**Short problem**
Exactly retype the lines from the top of the data through the line containing "np.seterr(all='ignore')", leaving out every picture.

**Given material**
——————

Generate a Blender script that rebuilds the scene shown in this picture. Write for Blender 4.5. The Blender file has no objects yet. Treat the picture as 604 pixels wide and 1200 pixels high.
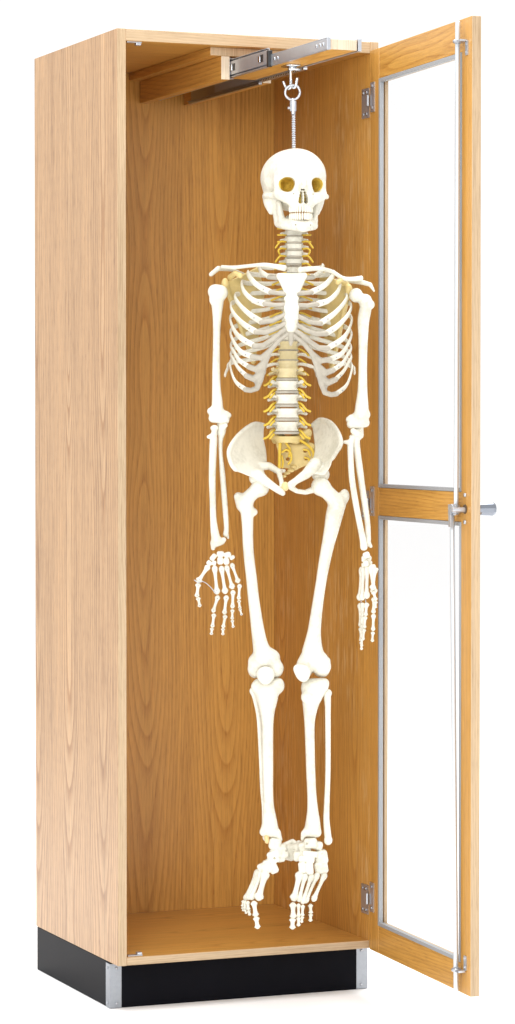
import bpy, math, random
import numpy as np

random.seed(4)
SC = bpy.context.scene
COL = SC.collection
np.seterr(all='ignore')

# ------------------------------------------------------------------ camera
CAM = np.array([-2.1638, -6.0724, 1.2678])
YAW, PITCH, ROLL, FPX, SX, SY = 0.3906, -0.0258, 0.0, 3487.8, 4.64, -6.01
def cam_axes():
    f = np.array([math.sin(YAW)*math.cos(PITCH), math.cos(YAW)*math.cos(PITCH), math.sin(PITCH)])
    r = np.array([math.cos(YAW), -math.sin(YAW), 0.0])
    return r, np.cross(r, f), f
RIGHT, UP, FWD = cam_axes()

# ------------------------------------------------------------------ materials
def new_mat(name):
    m = bpy.data.materials.new(name); m.use_nodes = True
    nt = m.node_tree
    return m, nt, nt.nodes['Principled BSDF']

class G:
    """tiny helper to write node maths"""
    def __init__(s, nt): s.nt = nt
    def n(s, t, **kw):
        nd = s.nt.nodes.new(t)
        for k, v in kw.items(): setattr(nd, k, v)
        return nd
    def link(s, a, b): s.nt.links.new(a, b)
    def m(s, op, a, b=None, c=None):
        nd = s.n('ShaderNodeMath', operation=op)
        for i, v in enumerate((a, b, c)):
            if v is None: continue
            if isinstance(v, (int, float)): nd.inputs[i].default_value = v
            else: s.link(v, nd.inputs[i])
        return nd.outputs[0]
    def vec(s, x, y, z=0.0):
        nd = s.n('ShaderNodeCombineXYZ')
        for i, v in enumerate((x, y, z)):
            if isinstance(v, (int, float)): nd.inputs[i].default_value = v
            else: s.link(v, nd.inputs[i])
        return nd.outputs[0]
    def noise(s, v, scale=1.0, detail=2.0, rough=0.5):
        nd = s.n('ShaderNodeTexNoise'); nd.inputs['Scale'].default_value = scale
        nd.inputs['Detail'].default_value = detail; nd.inputs['Roughness'].default_value = rough
        s.link(v, nd.inputs['Vector']); return nd.outputs['Fac']
    def ramp(s, v, stops):
        nd = s.n('ShaderNodeValToRGB'); s.link(v, nd.inputs[0])
        el = nd.color_ramp.elements
        while len(el) < len(stops): el.new(0.5)
        for e, (p, c) in zip(el, stops):
            e.position = p; e.color = (*c, 1) if len(c) == 3 else c
        return nd.outputs[0]
    def mix(s, fac, a, b, mode='MIX'):
        nd = s.n('ShaderNodeMix', data_type='RGBA', blend_type=mode)
        if isinstance(fac, (int, float)): nd.inputs[0].default_value = fac
        else: s.link(fac, nd.inputs[0])
        for i, v in ((6, a), (7, b)):
            if isinstance(v, tuple): nd.inputs[i].default_value = (*v, 1)
            else: s.link(v, nd.inputs[i])
        return nd.outputs[2]

def wood(name, light, mid, dark, leaf=0.145, seed=0.0, ringf=95.0, rough=0.36, figure=0.0, arch=1.0, contrast=1.0, spec=0.5, streaky=1.0, fib=300.0):
    """plain sliced oak veneer; UV in metres, u across the grain, v along it"""
    m, nt, bs = new_mat(name); g = G(nt)
    uv = g.n('ShaderNodeUVMap'); sp = g.n('ShaderNodeSeparateXYZ'); g.link(uv.outputs[0], sp.inputs[0])
    u, v = sp.outputs[0], sp.outputs[1]
    w1 = g.noise(g.vec(g.m('MULTIPLY', u, 7.0), g.m('MULTIPLY', v, 1.1), seed), 1.0, 2.0)
    w2 = g.noise(g.vec(g.m('MULTIPLY', u, 30.0), g.m('MULTIPLY', v, 3.0), seed+3.1), 1.0, 2.0)
    uw = g.m('ADD', u, g.m('ADD', g.m('MULTIPLY', g.m('SUBTRACT', w1, 0.5), 0.045), g.m('MULTIPLY', g.m('SUBTRACT', w2, 0.5), 0.006)))
    cell = g.m('DIVIDE', uw, leaf)
    lid = g.m('FLOOR', cell)
    uu = g.m('MULTIPLY', g.m('SUBTRACT', g.m('SUBTRACT', cell, lid), 0.5), leaf)
    va = g.m('ADD', v, g.m('MULTIPLY', lid, 0.037))
    a0 = g.noise(g.vec(g.m('MULTIPLY', va, 1.25), g.m('MULTIPLY', lid, 0.35), seed+7.7), 1.0, 1.0)
    a = g.m('ADD', 0.012, g.m('MULTIPLY', g.m('ADD', a0, g.m('MULTIPLY', va, -0.22)), 0.11*arch))
    r = g.m('SQRT', g.m('ADD', g.m('MULTIPLY', uu, uu), g.m('MULTIPLY', a, a)))
    ring = g.m('FRACT', g.m('MULTIPLY', r, ringf))
    band = g.ramp(ring, [(0.0, (1, 1, 1)), (0.18, (.55, .55, .55)), (0.5, (.12, .12, .12)), (0.9, (0, 0, 0)), (1.0, (1, 1, 1))])
    fibre = g.noise(g.vec(g.m('MULTIPLY', u, fib), g.m('MULTIPLY', v, 12.0), seed), 1.0, 3.0, 0.7)
    pore = g.noise(g.vec(g.m('MULTIPLY', u, fib*1.6), g.m('MULTIPLY', v, 34.0), seed+1.0), 1.0, 1.0)
    poref = g.ramp(pore, [(0.56, (0, 0, 0)), (0.68, (1, 1, 1))])
    broad = g.noise(g.vec(g.m('MULTIPLY', u, 14.0), g.m('MULTIPLY', v, 0.5), seed+5.0), 1.0, 3.0)
    base = g.mix(g.m('MULTIPLY', band, 0.95*contrast), light, mid)
    base = g.mix(g.m('MULTIPLY', g.m('MULTIPLY', poref, g.m('ADD', g.m('MULTIPLY', band, 0.6), 0.2)), 0.75*contrast), base, dark)
    streak = g.noise(g.vec(g.m('MULTIPLY', u, 110.0), g.m('MULTIPLY', v, 2.2), seed+15.0), 1.0, 3.0, 0.65)
    tone = g.ramp(g.m('ADD', g.m('MULTIPLY', fibre, 0.40), g.m('ADD', g.m('MULTIPLY', streak, 0.32), g.m('MULTIPLY', broad, 0.28))), [(0.34, (1-.30*streaky, 1-.36*streaky, 1-.44*streaky)), (0.5, (1, 1, 1)), (0.66, (1+.18*streaky, 1+.17*streaky, 1+.14*streaky))])
    base = g.mix(1.0, base, tone, 'MULTIPLY')
    if figure > 0:      # ray fleck figure, pale wavy patches along the grain
        fl = g.noise(g.vec(g.m('MULTIPLY', u, 130.0), g.m('MULTIPLY', v, 11.0), seed+9.0), 1.0, 3.0, 0.65)
        big = g.noise(g.vec(g.m('MULTIPLY', u, 6.0), g.m('MULTIPLY', v, 2.2), seed+12.0), 1.0, 1.0)
        fm = g.m('MULTIPLY', g.ramp(fl, [(0.52, (0, 0, 0)), (0.62, (1, 1, 1))]), g.ramp(big, [(0.42, (0, 0, 0)), (0.6, (1, 1, 1))]))
        base = g.mix(g.m('MULTIPLY', fm, figure), base, (0.80, 0.62, 0.36))
    g.link(base, bs.inputs['Base Color'])
    bs.inputs['Roughness'].default_value = rough
    bs.inputs['Specular IOR Level'].default_value = spec
    bp = g.n('ShaderNodeBump'); bp.inputs['Strength'].default_value = 0.12; bp.inputs['Distance'].default_value = 0.0006
    g.link(g.m('SUBTRACT', fibre, poref), bp.inputs['Height']); g.link(bp.outputs[0], bs.inputs['Normal'])
    return m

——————

**The answer**
Generate a Blender script that rebuilds the scene shown in this picture. Write for Blender 4.5. The Blender file has no objects yet. Treat the picture as 604 pixels wide and 1200 pixels high.
import bpy, math, random
import numpy as np

random.seed(4)
SC = bpy.context.scene
COL = SC.collection
np.seterr(all='ignore')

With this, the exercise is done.